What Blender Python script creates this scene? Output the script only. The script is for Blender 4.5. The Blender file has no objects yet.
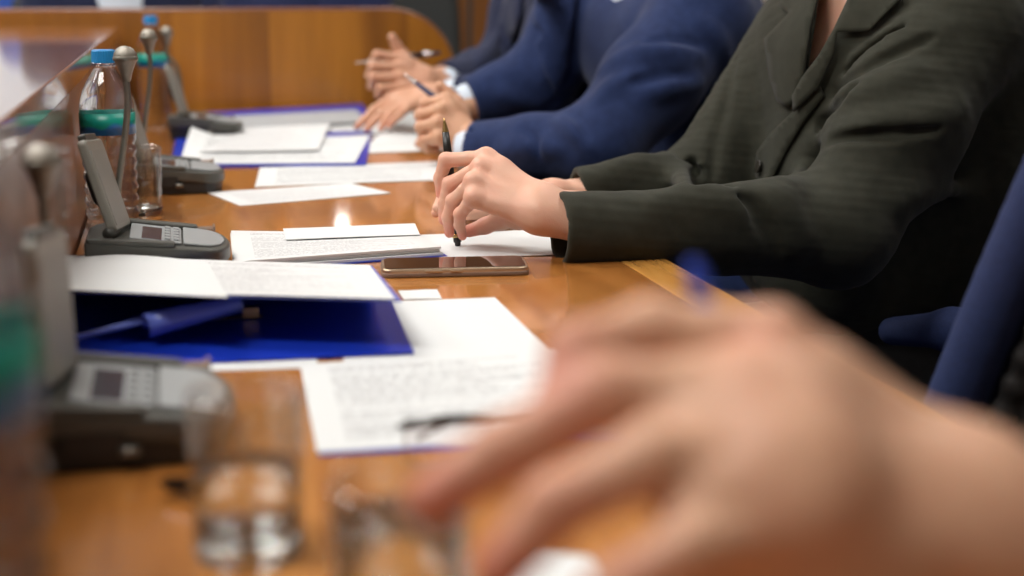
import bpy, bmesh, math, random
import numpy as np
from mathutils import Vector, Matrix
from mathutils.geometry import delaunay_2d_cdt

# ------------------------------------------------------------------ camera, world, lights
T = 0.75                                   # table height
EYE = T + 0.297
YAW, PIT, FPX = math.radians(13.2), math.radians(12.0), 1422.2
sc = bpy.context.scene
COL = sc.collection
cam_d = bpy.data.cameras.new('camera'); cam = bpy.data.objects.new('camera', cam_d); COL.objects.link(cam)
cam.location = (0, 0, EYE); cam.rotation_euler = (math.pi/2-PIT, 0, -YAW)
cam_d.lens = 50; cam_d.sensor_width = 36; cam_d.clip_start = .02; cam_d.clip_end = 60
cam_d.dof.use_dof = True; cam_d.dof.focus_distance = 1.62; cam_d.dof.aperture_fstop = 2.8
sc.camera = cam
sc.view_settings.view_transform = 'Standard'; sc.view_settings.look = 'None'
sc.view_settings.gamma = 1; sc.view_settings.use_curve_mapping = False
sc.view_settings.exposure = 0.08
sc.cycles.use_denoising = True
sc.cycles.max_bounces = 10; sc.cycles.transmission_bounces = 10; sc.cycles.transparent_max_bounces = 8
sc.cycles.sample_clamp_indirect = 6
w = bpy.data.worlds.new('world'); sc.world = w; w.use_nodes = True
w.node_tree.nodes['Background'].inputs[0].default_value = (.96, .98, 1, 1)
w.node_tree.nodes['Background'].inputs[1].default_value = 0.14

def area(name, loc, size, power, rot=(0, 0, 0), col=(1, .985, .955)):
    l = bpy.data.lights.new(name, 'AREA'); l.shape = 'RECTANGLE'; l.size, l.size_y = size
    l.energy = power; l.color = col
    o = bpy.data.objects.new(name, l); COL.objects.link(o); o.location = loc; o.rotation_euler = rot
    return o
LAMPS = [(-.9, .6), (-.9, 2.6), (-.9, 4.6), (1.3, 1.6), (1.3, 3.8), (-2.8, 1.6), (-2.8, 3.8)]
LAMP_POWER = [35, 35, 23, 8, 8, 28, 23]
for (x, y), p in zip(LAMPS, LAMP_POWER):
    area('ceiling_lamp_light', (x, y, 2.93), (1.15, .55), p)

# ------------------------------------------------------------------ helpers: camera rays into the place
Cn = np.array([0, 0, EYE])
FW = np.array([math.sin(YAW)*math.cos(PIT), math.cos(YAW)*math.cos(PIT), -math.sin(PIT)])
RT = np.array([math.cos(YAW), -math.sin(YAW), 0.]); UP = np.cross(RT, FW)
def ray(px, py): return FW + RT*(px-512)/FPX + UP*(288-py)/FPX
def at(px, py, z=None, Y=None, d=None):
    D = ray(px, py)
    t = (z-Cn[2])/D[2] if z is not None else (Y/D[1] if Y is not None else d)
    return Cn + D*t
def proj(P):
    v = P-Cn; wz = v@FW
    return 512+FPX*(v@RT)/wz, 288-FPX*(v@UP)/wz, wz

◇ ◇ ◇

_BRIEF_. Repeat the lines of the listing above verbatim, beginning at its first line and ending at the line containing "from mathutils.geometry import", which is included. Omit pictures.

_EXERCISE RESPONSE_.
What Blender Python script creates this scene? Output the script only. The script is for Blender 4.5. The Blender file has no objects yet.
import bpy, bmesh, math, random
import numpy as np
from mathutils import Vector, Matrix
from mathutils.geometry import delaunay_2d_cdt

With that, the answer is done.